» **Stated exercise**: Print the lines beginning with the one that contains "What Blender Python" and ending with the one that contains "COL = sc.collection", exactly, both included, and no other lines.

» **Material for this exercise**:
###

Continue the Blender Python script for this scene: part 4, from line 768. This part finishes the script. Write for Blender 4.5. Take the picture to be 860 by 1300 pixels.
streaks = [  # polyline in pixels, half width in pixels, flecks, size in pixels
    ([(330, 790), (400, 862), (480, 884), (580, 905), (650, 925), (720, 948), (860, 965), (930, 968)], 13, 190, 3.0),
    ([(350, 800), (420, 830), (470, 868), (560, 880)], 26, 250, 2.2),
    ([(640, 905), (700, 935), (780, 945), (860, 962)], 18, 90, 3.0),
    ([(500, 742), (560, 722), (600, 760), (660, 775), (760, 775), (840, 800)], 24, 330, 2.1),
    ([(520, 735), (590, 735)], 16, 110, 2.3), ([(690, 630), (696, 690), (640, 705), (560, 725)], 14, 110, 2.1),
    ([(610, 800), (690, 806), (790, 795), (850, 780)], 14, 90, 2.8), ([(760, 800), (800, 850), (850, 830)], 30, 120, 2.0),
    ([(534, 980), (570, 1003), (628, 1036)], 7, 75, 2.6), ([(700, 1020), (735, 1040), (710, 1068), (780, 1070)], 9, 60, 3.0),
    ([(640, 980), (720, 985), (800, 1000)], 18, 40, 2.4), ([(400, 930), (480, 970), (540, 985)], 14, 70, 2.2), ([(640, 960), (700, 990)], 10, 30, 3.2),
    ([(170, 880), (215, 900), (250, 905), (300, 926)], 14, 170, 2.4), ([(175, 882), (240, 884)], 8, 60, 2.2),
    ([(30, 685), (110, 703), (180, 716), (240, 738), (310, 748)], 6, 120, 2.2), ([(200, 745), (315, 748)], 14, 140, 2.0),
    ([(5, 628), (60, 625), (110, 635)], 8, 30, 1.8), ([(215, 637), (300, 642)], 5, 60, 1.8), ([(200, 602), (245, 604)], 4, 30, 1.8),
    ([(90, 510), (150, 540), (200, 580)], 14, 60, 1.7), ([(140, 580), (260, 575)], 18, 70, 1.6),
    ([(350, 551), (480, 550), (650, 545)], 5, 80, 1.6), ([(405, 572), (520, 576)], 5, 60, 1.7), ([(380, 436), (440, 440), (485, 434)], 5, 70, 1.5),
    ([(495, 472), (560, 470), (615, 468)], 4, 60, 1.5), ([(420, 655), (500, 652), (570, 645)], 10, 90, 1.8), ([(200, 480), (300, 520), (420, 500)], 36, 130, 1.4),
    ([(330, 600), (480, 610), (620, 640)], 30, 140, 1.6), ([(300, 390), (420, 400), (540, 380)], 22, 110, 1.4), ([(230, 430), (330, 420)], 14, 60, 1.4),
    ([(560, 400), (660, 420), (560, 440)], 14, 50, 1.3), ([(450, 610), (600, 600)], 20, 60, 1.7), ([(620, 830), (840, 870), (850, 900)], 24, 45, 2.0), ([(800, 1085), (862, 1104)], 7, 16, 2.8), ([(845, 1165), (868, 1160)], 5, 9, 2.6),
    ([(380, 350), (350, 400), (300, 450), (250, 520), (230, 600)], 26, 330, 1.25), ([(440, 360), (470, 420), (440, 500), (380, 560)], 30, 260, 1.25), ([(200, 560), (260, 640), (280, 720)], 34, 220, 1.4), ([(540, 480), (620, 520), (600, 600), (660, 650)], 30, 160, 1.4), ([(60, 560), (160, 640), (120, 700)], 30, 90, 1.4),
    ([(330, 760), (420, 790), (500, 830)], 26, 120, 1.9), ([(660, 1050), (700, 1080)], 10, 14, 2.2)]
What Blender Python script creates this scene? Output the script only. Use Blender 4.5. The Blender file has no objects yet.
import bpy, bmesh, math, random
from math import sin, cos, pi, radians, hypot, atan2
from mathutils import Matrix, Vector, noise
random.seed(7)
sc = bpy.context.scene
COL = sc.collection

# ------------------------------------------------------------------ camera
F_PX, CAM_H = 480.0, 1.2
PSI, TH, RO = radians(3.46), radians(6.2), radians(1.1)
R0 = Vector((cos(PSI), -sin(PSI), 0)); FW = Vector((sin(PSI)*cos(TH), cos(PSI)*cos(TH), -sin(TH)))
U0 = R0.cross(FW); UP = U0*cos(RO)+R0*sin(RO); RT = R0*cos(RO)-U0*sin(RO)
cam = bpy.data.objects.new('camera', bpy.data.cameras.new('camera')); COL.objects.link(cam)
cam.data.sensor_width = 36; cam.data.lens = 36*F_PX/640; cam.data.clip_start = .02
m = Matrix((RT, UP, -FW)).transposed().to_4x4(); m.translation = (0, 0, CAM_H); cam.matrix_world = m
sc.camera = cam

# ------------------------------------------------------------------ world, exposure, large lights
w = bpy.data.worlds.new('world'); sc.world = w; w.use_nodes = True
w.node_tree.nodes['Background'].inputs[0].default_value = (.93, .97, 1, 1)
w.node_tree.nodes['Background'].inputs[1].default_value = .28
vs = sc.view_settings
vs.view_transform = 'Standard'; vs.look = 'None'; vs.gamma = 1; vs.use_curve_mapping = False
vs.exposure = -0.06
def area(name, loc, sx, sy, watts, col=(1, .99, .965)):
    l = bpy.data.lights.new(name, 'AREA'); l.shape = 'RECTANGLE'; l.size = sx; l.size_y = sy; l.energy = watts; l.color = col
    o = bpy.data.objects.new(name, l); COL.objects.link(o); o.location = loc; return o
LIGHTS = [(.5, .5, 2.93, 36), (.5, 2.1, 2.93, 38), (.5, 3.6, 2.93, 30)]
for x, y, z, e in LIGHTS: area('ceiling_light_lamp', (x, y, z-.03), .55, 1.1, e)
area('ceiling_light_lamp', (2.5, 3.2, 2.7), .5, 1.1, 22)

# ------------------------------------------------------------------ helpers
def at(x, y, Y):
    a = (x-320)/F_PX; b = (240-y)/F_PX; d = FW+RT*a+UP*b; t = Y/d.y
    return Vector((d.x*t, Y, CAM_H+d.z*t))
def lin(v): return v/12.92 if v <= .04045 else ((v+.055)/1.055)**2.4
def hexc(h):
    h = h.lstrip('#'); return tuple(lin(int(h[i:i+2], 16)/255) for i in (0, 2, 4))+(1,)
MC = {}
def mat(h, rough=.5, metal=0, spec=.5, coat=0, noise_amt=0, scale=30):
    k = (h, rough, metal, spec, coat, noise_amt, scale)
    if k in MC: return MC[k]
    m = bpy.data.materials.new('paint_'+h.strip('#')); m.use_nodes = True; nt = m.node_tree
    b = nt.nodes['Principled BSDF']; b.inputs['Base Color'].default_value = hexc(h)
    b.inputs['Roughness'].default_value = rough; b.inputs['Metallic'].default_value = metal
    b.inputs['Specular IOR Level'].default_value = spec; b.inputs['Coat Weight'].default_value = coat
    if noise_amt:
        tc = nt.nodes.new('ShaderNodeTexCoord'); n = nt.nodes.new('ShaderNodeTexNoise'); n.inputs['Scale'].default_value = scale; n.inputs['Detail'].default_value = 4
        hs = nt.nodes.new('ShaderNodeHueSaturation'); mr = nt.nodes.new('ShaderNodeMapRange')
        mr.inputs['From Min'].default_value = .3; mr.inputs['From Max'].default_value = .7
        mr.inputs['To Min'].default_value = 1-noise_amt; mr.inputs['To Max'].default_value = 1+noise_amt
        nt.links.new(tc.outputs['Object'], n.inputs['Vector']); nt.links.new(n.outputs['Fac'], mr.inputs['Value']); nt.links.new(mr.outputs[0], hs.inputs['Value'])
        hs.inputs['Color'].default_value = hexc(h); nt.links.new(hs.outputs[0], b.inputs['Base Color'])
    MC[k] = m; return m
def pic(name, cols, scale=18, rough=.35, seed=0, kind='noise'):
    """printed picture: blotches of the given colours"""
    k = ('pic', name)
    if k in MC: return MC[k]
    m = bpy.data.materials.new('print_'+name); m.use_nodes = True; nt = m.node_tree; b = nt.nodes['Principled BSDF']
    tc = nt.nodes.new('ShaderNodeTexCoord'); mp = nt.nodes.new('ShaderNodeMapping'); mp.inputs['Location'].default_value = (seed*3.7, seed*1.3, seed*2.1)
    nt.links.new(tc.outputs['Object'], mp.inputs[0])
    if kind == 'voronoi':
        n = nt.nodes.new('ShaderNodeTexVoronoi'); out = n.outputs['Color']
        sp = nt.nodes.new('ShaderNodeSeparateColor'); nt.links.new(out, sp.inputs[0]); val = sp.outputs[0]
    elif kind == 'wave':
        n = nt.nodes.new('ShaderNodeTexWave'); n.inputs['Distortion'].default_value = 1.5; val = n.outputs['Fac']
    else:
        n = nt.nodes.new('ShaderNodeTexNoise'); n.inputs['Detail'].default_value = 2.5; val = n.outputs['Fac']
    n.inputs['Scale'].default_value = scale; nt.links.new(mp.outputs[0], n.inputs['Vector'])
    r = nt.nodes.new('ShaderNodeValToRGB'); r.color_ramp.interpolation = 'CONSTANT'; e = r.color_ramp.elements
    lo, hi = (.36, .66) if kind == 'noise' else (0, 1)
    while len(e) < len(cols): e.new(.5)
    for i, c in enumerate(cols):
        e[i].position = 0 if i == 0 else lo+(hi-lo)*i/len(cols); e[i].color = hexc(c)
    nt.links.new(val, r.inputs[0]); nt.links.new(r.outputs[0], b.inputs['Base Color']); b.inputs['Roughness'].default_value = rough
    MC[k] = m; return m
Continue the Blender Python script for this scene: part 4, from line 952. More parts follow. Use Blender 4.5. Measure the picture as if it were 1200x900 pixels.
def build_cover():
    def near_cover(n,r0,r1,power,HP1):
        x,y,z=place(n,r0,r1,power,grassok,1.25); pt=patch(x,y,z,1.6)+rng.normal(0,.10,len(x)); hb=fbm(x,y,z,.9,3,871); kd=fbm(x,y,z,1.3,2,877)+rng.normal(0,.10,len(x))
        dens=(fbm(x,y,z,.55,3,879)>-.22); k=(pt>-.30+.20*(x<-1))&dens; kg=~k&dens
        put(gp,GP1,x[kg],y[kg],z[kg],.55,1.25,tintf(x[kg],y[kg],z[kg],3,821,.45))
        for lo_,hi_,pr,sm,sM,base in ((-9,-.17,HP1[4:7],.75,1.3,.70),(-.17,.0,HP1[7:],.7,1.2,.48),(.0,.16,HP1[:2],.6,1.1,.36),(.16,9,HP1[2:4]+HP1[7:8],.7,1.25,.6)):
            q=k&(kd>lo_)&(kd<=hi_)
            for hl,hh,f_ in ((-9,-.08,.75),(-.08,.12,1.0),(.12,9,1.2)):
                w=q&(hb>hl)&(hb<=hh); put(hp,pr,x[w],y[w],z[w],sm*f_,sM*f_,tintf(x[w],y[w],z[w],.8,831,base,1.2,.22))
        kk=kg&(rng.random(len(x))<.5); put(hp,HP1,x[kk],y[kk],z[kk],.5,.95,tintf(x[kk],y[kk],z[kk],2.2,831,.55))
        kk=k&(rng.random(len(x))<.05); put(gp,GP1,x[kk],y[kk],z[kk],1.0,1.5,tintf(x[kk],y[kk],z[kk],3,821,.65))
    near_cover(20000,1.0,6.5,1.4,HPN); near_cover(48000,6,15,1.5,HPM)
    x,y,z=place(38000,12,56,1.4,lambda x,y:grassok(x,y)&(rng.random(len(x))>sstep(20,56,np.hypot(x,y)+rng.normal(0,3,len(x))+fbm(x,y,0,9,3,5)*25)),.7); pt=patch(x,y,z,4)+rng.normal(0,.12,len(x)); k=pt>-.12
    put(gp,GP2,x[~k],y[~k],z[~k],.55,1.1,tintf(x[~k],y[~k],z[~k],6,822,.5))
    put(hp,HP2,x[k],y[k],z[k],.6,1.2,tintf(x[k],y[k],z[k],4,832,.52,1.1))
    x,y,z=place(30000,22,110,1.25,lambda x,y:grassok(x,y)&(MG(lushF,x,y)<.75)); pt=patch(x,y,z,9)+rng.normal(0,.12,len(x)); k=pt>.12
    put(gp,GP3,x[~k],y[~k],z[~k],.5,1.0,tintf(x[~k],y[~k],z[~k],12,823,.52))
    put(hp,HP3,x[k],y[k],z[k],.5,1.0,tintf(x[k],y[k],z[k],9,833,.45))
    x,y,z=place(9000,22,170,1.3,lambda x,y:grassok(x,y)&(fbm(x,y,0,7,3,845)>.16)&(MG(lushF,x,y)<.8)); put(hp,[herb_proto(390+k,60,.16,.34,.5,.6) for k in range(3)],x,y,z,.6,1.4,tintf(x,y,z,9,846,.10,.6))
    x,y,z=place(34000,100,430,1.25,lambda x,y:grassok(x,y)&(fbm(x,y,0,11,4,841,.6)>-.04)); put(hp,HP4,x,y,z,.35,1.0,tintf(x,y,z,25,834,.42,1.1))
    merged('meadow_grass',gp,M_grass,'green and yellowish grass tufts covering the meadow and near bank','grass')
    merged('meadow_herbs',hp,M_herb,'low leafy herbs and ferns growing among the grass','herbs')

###

» **The result**:
What Blender Python script creates this scene? Output the script only. Use Blender 4.5. The Blender file has no objects yet.
import bpy, bmesh, math, random
from math import sin, cos, pi, radians, hypot, atan2
from mathutils import Matrix, Vector, noise
random.seed(7)
sc = bpy.context.scene
COL = sc.collection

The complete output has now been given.